**Exercise description:** Write out, word for word, only the data from its first line to the line containing "from mathutils.bvhtree import BVHTree".

**Given information:**
┄┄┄┄┄┄┄┄┄┄
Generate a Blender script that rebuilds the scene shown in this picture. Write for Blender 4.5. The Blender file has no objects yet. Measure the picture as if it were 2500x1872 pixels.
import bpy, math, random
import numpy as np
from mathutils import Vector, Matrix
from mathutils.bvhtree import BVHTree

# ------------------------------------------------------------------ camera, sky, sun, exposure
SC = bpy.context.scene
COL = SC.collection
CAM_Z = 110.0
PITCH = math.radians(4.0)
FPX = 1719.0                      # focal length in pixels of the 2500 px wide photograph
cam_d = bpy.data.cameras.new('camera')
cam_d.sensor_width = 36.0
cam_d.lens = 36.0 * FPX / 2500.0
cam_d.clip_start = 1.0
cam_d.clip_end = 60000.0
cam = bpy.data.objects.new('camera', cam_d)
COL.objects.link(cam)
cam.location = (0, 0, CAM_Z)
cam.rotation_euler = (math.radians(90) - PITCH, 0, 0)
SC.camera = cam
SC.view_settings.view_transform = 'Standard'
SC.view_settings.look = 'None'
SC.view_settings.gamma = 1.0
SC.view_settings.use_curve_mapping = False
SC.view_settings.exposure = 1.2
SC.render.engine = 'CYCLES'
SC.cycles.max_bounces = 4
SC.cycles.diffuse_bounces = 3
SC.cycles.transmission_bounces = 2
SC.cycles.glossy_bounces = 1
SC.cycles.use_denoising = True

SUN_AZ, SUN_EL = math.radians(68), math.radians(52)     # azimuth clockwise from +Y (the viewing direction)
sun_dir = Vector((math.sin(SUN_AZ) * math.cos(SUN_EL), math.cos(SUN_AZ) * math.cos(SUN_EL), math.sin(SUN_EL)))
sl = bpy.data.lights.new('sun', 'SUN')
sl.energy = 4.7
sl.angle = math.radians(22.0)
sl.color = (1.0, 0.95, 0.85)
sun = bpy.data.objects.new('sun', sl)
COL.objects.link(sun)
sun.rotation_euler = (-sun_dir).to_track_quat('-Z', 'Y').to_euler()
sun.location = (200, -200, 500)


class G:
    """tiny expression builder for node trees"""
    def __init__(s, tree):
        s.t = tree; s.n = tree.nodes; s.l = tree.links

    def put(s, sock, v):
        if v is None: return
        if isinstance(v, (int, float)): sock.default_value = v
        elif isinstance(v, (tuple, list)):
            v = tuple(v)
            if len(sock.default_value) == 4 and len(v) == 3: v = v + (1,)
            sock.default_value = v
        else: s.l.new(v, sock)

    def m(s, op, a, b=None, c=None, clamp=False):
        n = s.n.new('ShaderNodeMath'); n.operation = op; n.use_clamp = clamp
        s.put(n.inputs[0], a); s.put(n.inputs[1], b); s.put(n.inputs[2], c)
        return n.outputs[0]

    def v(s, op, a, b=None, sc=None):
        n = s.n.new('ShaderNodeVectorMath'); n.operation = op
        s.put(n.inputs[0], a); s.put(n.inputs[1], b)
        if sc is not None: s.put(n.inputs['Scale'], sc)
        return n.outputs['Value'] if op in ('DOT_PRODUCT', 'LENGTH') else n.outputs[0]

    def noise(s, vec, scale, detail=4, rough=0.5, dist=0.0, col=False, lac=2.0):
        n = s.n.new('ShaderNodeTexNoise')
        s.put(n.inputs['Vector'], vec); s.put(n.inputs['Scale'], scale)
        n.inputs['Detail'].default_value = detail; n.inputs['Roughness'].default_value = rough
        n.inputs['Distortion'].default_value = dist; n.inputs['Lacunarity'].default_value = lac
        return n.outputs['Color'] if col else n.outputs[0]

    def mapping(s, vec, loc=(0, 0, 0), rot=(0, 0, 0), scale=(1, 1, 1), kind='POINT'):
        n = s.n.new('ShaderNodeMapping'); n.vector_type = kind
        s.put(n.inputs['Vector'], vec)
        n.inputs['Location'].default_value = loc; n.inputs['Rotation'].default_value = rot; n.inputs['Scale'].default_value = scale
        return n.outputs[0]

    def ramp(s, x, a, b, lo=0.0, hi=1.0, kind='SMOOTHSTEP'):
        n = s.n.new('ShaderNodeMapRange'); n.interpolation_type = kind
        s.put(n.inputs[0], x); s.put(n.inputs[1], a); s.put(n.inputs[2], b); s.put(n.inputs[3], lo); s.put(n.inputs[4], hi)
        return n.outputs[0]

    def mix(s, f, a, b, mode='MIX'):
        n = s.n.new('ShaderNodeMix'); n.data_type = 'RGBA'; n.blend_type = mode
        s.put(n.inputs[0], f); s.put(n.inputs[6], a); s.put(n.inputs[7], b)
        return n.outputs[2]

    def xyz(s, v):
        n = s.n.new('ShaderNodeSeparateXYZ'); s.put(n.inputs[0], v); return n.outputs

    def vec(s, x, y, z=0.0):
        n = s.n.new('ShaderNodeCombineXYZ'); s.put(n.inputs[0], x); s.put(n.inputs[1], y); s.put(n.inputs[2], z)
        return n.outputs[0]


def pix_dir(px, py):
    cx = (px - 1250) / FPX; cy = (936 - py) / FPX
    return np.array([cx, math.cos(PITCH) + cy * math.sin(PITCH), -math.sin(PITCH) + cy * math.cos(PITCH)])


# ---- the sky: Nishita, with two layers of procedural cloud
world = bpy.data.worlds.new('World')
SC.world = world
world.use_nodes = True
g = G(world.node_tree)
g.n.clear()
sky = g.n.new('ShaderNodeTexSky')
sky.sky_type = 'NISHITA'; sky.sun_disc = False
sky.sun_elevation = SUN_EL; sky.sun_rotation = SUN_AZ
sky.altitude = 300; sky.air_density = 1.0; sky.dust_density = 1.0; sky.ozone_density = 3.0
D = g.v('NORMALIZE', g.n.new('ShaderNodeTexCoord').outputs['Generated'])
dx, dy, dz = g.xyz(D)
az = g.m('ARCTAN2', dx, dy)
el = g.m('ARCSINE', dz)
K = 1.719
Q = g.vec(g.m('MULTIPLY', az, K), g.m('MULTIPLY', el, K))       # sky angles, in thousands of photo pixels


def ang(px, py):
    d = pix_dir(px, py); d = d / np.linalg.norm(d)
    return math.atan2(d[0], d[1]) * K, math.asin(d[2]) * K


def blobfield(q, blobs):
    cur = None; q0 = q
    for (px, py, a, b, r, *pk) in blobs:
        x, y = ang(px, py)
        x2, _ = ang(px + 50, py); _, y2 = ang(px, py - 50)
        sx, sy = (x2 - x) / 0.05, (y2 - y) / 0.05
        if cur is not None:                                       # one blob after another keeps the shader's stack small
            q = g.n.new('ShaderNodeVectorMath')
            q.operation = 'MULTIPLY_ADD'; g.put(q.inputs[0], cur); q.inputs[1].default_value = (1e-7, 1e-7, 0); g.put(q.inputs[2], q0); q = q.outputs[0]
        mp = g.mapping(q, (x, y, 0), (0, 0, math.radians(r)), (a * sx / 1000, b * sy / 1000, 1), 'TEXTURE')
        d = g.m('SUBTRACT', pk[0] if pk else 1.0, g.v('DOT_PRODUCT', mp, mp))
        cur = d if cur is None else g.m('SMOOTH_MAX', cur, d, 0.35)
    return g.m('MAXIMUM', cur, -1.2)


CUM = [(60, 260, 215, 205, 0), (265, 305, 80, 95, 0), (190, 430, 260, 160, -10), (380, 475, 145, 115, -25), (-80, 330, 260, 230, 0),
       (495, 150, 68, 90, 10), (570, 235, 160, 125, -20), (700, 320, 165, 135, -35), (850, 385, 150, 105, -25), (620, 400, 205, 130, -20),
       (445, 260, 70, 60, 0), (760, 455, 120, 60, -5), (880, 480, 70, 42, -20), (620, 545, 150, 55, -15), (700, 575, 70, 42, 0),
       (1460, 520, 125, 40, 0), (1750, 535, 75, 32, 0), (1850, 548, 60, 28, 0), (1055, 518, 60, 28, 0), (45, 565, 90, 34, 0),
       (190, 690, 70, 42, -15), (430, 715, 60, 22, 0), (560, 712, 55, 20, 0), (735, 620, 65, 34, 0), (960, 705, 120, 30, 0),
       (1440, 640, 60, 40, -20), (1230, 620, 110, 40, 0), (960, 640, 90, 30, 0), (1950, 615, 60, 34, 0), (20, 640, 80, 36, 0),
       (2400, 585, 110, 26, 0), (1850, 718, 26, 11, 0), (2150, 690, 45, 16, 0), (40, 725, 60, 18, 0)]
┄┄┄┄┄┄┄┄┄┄
**Exercise solution:**
Generate a Blender script that rebuilds the scene shown in this picture. Write for Blender 4.5. The Blender file has no objects yet. Measure the picture as if it were 2500x1872 pixels.
import bpy, math, random
import numpy as np
from mathutils import Vector, Matrix
from mathutils.bvhtree import BVHTree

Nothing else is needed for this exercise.